A family of singular integral operators which control the Cauchy transform

We study the behaviour of singular integral operators $T_{k_t}$ of convolution type on $\mathbb{C}$ associated with the parametric kernels $$ k_t(z):=\frac{(\Re z)^{3}}{|z|^{4}}+t\cdot \frac{\Re z}{|z|^{2}}, \quad t\in \mathbb{R},\qquad k_\infty(z):=\frac{\Re z}{|z|^{2}}\equiv \Re \frac{1}{z},\quad z\in \mathbb{C}\setminus\{0\}. $$ It is shown that for any positive locally finite Borel measure with linear growth the corresponding $L^2$-norm of $T_{k_0}$ controls the $L^2$-norm of $T_{k_\infty}$ and thus of the Cauchy transform. As a corollary, we prove that the $L^2(\mathcal{H}^1\lfloor E)$-boundedness of $T_{k_t}$ with a fixed $t\in (-t_0,0)$, where $t_0>0$ is an absolute constant, implies that $E$ is rectifiable.
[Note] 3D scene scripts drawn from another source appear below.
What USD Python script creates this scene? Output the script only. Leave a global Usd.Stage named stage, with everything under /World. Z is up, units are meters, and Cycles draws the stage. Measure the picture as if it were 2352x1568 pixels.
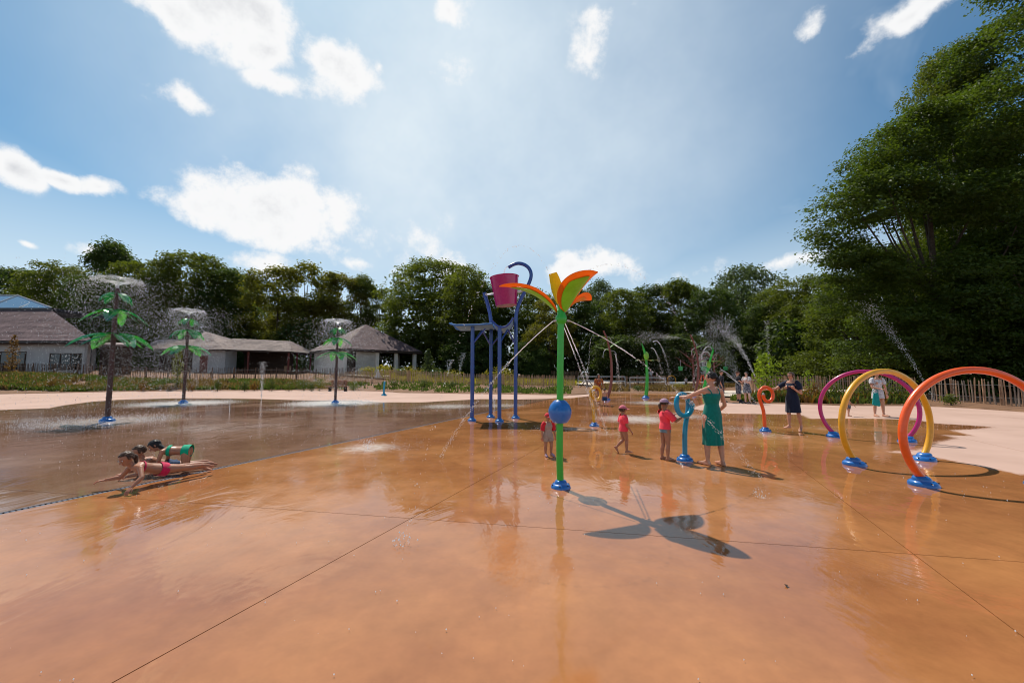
import math, random
import numpy as np
import trimesh
import shapely
import manifold3d as m3
import usdkit, meshkit
from pxr import Usd, UsdGeom, UsdLux, UsdShade, Gf, Sdf, Vt
from manifold3d import Manifold

stage = Usd.Stage.CreateInMemory()
UsdGeom.SetStageUpAxis(stage, UsdGeom.Tokens.z)
UsdGeom.SetStageMetersPerUnit(stage, 1.0)
World = UsdGeom.Xform.Define(stage, '/World')
stage.SetDefaultPrim(World.GetPrim())
UsdGeom.Scope.Define(stage, '/World/Looks')
PI = math.pi

# ------------------------------------------------------------------ camera, sky, sun, exposure
EXPOSURE = 0.22
SUN_ELEV, SUN_AZ = math.radians(57.0), math.radians(-29.0)      # azimuth from +Y towards +X
SUN_INTENSITY, SKY_STRENGTH = 1.1, 0.075
CAMH, FPX, UC, VC = 1.65, 930.0, 1176.0, 784.0
PITCH = math.atan(73 / FPX)
cam = UsdGeom.Camera.Define(stage, '/World/camera')
cam.CreateHorizontalApertureAttr(36.0)
cam.CreateVerticalApertureAttr(36.0 * 682 / 1024)
cam.CreateFocalLengthAttr(36.0 * FPX / 2352)
cam.CreateClippingRangeAttr(Gf.Vec2f(0.05, 2000))
cam.CreateExposureAttr(EXPOSURE)
cam.AddTranslateOp().Set(Gf.Vec3d(0, 0, CAMH))
cam.AddRotateXOp().Set(90 + math.degrees(PITCH))

_fw = np.array([0, math.cos(PITCH), math.sin(PITCH)]); _up = np.array([0, -math.sin(PITCH), math.cos(PITCH)])
def ray(u, v):
    d = np.array([u - UC, 0, 0.]) + FPX * _fw + (VC - v) * _up
    return d / np.linalg.norm(d)
def at(u, v, Y):
    d = ray(u, v); return np.array([0, 0, CAMH]) + d * (Y / d[1])
def gr(u, v, z=0.0):
    d = ray(u, v); return np.array([0, 0, CAMH]) + d * ((z - CAMH) / d[2])

sun_dir = np.array([math.sin(SUN_AZ) * math.cos(SUN_ELEV), math.cos(SUN_AZ) * math.cos(SUN_ELEV), math.sin(SUN_ELEV)])
sun = UsdLux.DistantLight.Define(stage, '/World/sun')
sun.CreateIntensityAttr(SUN_INTENSITY); sun.CreateNormalizeAttr(True); sun.CreateAngleAttr(0.53)
sun.CreateColorAttr(Gf.Vec3f(1.0, 0.93, 0.83))
_z = sun_dir; _x = np.cross([0, 0, 1.], _z); _x /= np.linalg.norm(_x); _y = np.cross(_z, _x)
sun.MakeMatrixXform().Set(Gf.Matrix4d(*_x, 0, *_y, 0, *_z, 0, 0, 0, 0, 1))

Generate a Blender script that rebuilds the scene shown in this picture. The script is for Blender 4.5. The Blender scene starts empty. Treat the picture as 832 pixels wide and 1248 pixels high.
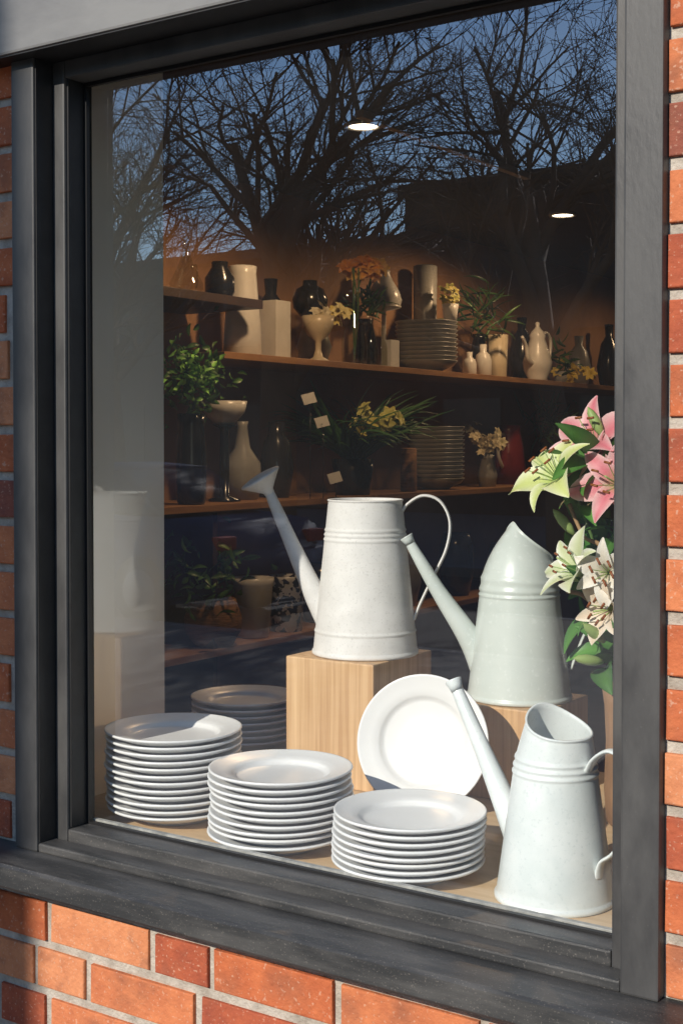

This is so in spite of the fact that the usual curvature method fails to be applicable in this case. Moreover, as a corollary of our techniques, we provide an alternative and simpler proof of the bi-Lipschitz invariance of the $L^2$-boundedness of the Cauchy transform, which is the key ingredient for the bi-Lipschitz invariance of analytic capacity.